Mr Cordingley told the Newcastle Herald that the budget had been “built up enough” by the roughly $53 million in extra revenue the council is already receiving from the rate increase that it could sustain its current budget without any further increases.

He pointed to net funding surpluses across the past three financial years of more than $20 million, as well as cash reserves at above $300 million, as proof that the council had “more money than it can spend” and that the 2015 rate increase “was not necessary”. 

“What concerns me is that all this money is being pulled off the ratepayers and it’s not going anywhere,” he said. 

“We don’t need any more ratepayers’ money because we’ve already collected enough to do what we need and we need to start using it, not putting it in the bank where it’s not doing anyone any good.”

But that argument has been dismissed by council staff. The council is in caretaker mode in the lead up to September’s election, but responded to questions from the Newcastle Herald about the impact of the rate cap on its finances.

In a statement, a spokesman for the council said the variation has been “key” in the council’s return to financial sustainability and a “modest operating surplus” since former general manager Phil Pearce warned it faced “possible insolvency” in 2013.   

But the council’s spokesman said its “sustainable operating position” is “still in deficit” and would only reach surplus by 2020 “as a result of the remaining increases associated with the SRV”.   

“Financial projections based on rates increasing by either 3 per cent, which is above CPI, or at 1.5 per cent, which is the current cap on rate increases without approval for a special rates variation, indicate council's cash and investments position would deteriorate significantly,” the spokesman said.

The spokesman said that without the remaining funding increases from the rate variation – IPART said in 2015 that it expected the full increase to increase the city’s revenue by $96.9 million – the council’s cash position would “continue to trend downwards” meaning it would have “insufficient funds to cover future commitments”. 

He also pointed out that the council “restricts funds to cover future commitments” and that expenses like the infrastructure backlog would not be addressed by 2020 without the rate variation.

But Mr Cordingley questioned the council’s negative projections, and while he acknowledged that the council is predicting a net funding deficit of $10.9 million this financial year, he pointed out that its projection of a $6.1 million deficit in 2016/17 had turned into a $5.5 million surplus.

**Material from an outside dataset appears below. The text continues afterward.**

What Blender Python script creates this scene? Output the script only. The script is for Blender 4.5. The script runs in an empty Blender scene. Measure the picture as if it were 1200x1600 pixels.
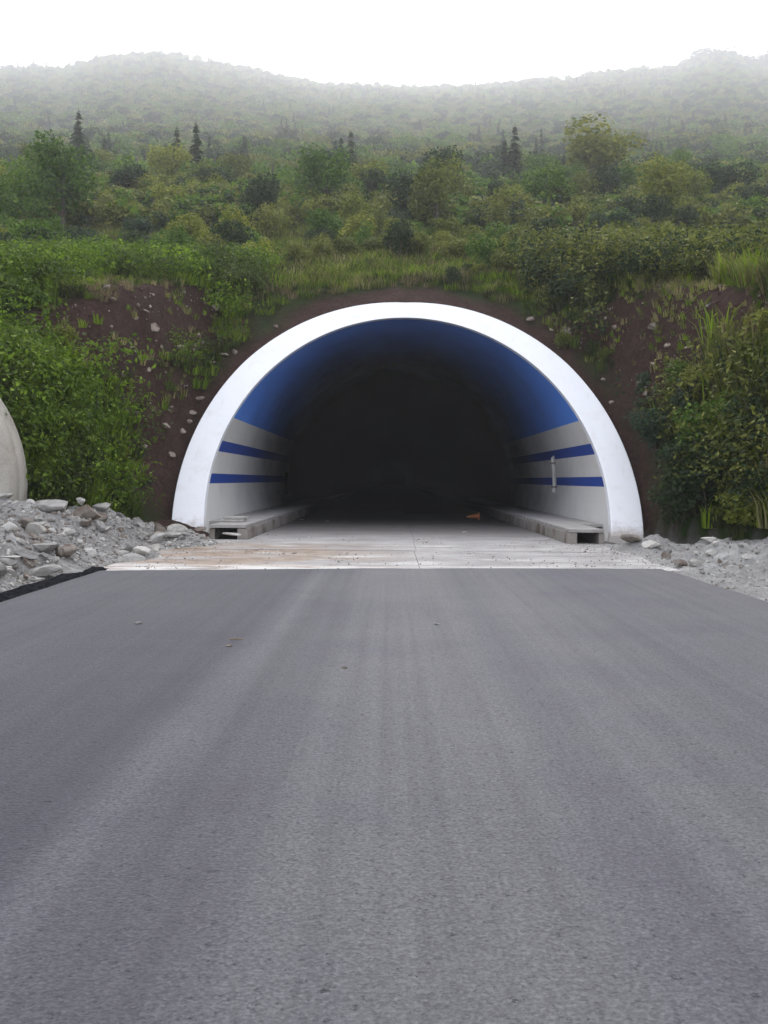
import bpy, math, random
import numpy as np
from mathutils import Matrix, Vector

SC = bpy.context.scene
COL = SC.collection
RNG = np.random.default_rng(11)
random.seed(11)

# ------------------------------------------------------------------ camera
F, CAM_H, ROLL = 1500.0, 1.5, math.radians(0.5)


def cam_axes():
    d = np.array([(611 - 600) / F, (800 - 750) / F, 1.0])
    d /= np.linalg.norm(d)
    u = np.array([math.sin(ROLL), math.cos(ROLL), 0.0])
    u -= d * (u @ d)
    u /= np.linalg.norm(u)
    r = np.cross(d, u)
    if r[0] < 0:
        r = -r
    return np.array([r, d, u])


M = cam_axes()          # rows: world X, Y, Z in camera coordinates
cam_data = bpy.data.cameras.new('camera')
cam = bpy.data.objects.new('camera', cam_data)
COL.objects.link(cam)
cam_data.sensor_fit = 'VERTICAL'
cam_data.sensor_height = 36
cam_data.lens = 36 * F / 1600
cam_data.clip_end = 3000
cam_data.clip_start = 0.05
mw = Matrix.Identity(4)
for i in range(3):
    mw[i][0], mw[i][1], mw[i][2] = M[i][0], M[i][1], -M[i][2]
mw[2][3] = CAM_H
cam.matrix_world = mw
SC.camera = cam

# ------------------------------------------------------------------ world, sun, exposure
SUN_EL, SUN_AZ = math.radians(43), math.radians(2)      # sun ahead of the camera, veiled by cloud
W = bpy.data.worlds.new('World')
SC.world = W
W.use_nodes = True
wn = W.node_tree
wn.nodes.clear()
sky = wn.nodes.new('ShaderNodeTexSky')
sky.sky_type = 'NISHITA'
sky.sun_disc = False
sky.sun_elevation = SUN_EL
sky.sun_rotation = SUN_AZ
sky.air_density = 1.0
sky.dust_density = 4.0
hsv = wn.nodes.new('ShaderNodeHueSaturation')
hsv.inputs['Saturation'].default_value = 0.35
ovc = wn.nodes.new('ShaderNodeMixRGB')
ovc.inputs['Fac'].default_value = 0.6
ovc.inputs['Color2'].default_value = (7.6, 7.8, 8.6, 1)      # even cloud layer
bg = wn.nodes.new('ShaderNodeBackground')
bg.inputs['Strength'].default_value = 0.12
wo = wn.nodes.new('ShaderNodeOutputWorld')
wn.links.new(sky.outputs[0], hsv.inputs['Color'])
wn.links.new(hsv.outputs[0], ovc.inputs['Color1'])
wn.links.new(ovc.outputs[0], bg.inputs['Color'])
wn.links.new(bg.outputs[0], wo.inputs['Surface'])

sd = bpy.data.lights.new('sun', 'SUN')
sd.energy = 1.0
sd.angle = math.radians(20)
sd.color = (1.0, 0.97, 0.92)
sun = bpy.data.objects.new('sun', sd)
COL.objects.link(sun)
sv = Vector((math.sin(SUN_AZ) * math.cos(SUN_EL), math.cos(SUN_AZ) * math.cos(SUN_EL), math.sin(SUN_EL)))
sun.rotation_euler = sv.to_track_quat('Z', 'Y').to_euler()
sun.location = (0, 0, 60)

SC.view_settings.view_transform = 'Standard'
SC.view_settings.look = 'None'
SC.view_settings.exposure = 1.05
SC.view_settings.gamma = 1
SC.view_settings.use_curve_mapping = False
SC.render.engine = 'CYCLES'
SC.cycles.volume_bounces = 2
SC.cycles.max_bounces = 8
SC.cycles.use_denoising = True
SC.cycles.sample_clamp_indirect = 6

HAZE_DENSITY = 0.00066
HAZE_G = 0.55


# ------------------------------------------------------------------ small helpers
def ray(px, py):
    return M @ np.array([(px - 600) / F, (800 - py) / F, 1.0])


def at_y(px, py, Y):
    d = ray(px, py)
    return d * (Y / d[1]) + np.array([0, 0, CAM_H])


class Noise:
    def __init__(s, seed):
        s.t = np.random.default_rng(seed).random((256, 256))

    def n(s, x, y):
        x = np.asarray(x, float); y = np.asarray(y, float)
        xi = np.floor(x).astype(int); yi = np.floor(y).astype(int)
        fx, fy = x - xi, y - yi
        fx = fx * fx * (3 - 2 * fx); fy = fy * fy * (3 - 2 * fy)
        a = s.t[xi % 256, yi % 256]; b = s.t[(xi + 1) % 256, yi % 256]
        c = s.t[xi % 256, (yi + 1) % 256]; d = s.t[(xi + 1) % 256, (yi + 1) % 256]
        return (a * (1 - fx) + b * fx) * (1 - fy) + (c * (1 - fx) + d * fx) * fy

    def fbm(s, x, y, o=4):
        r, a, t = 0, 1.0, 0
        for k in range(o):
            r = r + a * s.n(np.asarray(x) * 2 ** k + 17 * k, np.asarray(y) * 2 ** k + 31 * k)
            t += a
            a *= 0.5
        return r / t - 0.5


N1, N2, N3 = Noise(1), Noise(2), Noise(3)


def mesh(name, v, f, mats=(), mi=None, smooth=False):
    me = bpy.data.meshes.new(name)
    me.from_pydata([tuple(map(float, p)) for p in v], [], [tuple(map(int, q)) for q in f])
    for m in mats:
        me.materials.append(m)
    if mi is not None:
        me.polygons.foreach_set('material_index', np.asarray(mi, dtype=np.int32))
    if smooth:
        me.polygons.foreach_set('use_smooth', np.ones(len(me.polygons), dtype=bool))
    me.update()
    return me


def link(name, data, parent=None, loc=None, rz=0, **props):
    o = bpy.data.objects.new(name, data)
    COL.objects.link(o)
    if parent is not None:
        o.parent = parent
    if loc is not None:
        o.location = [float(q) for q in loc]
    if rz:
        o.rotation_euler = (0, 0, rz)
    for k, v in props.items():
        o[k] = v
    return o


class B:
    """collects boxes and prisms into one mesh"""
    def __init__(s):
        s.v, s.f = [], []

    def hexa(s, p):
        n = len(s.v)
        s.v += [tuple(q) for q in p]
        for q in ((3, 2, 1, 0), (4, 5, 6, 7), (0, 1, 5, 4), (1, 2, 6, 5), (2, 3, 7, 6), (3, 0, 4, 7)):
            s.f.append([n + i for i in q])
        return s

    def box(s, x0, x1, y0, y1, z0, z1):
        return s.hexa([(x0, y0, z0), (x1, y0, z0), (x1, y1, z0), (x0, y1, z0),
                       (x0, y0, z1), (x1, y0, z1), (x1, y1, z1), (x0, y1, z1)])

    def tube(s, pts, r, n=8):
        pts = [Vector(p) for p in pts]
        rings = []
        for i, p in enumerate(pts):
            t = (pts[min(i + 1, len(pts) - 1)] - pts[max(i - 1, 0)]).normalized()
            a = t.orthogonal().normalized(); b = t.cross(a)
            ri = r[i] if isinstance(r, (list, tuple)) else r
            rings.append(len(s.v))
            for k in range(n):
                w = 2 * math.pi * k / n
                s.v.append(tuple(p + (a * math.cos(w) + b * math.sin(w)) * ri))
        for i in range(len(rings) - 1):
            for k in range(n):
                s.f.append([rings[i] + k, rings[i] + (k + 1) % n, rings[i + 1] + (k + 1) % n, rings[i + 1] + k])
        s.f.append([rings[0] + k for k in range(n)][::-1])
        s.f.append([rings[-1] + k for k in range(n)])
        return s

    def mesh(s, name, *m):
        return mesh(name, s.v, s.f, m)


def bevel(o, w=0.01, seg=2):
    m = o.modifiers.new('bevel', 'BEVEL')
    m.width = w
    m.segments = seg
    m.limit_method = 'ANGLE'
    return o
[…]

Mr Cordingley was on the council when it pushed ahead with the 46.9 per cent increase in 2014, but said the senior management had fought against the proposal at the time.

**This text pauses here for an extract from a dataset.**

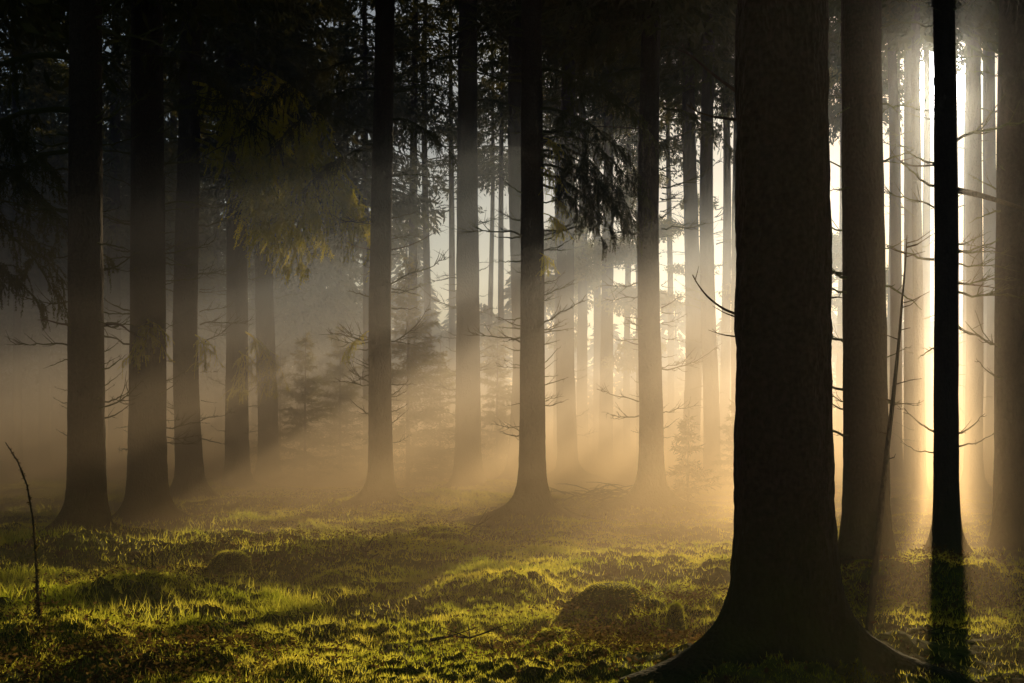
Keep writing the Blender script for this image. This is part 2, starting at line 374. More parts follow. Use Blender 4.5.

He has since retired, and a number of other senior staff members have also left the organisation while a new interim general manager, Jeremy Bath, was appointed with the support of Lord Mayor Nuatali Nelmes in April after a drawn-out and bitterly contested hiring process.

Labor councillor Declan Clausen has accused the Newcastle Independents of “lying” about the council figures because Mr Cordingley has pointed to its “bottom line” result rather than the smaller operational surpluses. 

He said the rate cap would have “significant flow-on effects” to the council’s budget and would “put the city back down a path to insolvency”.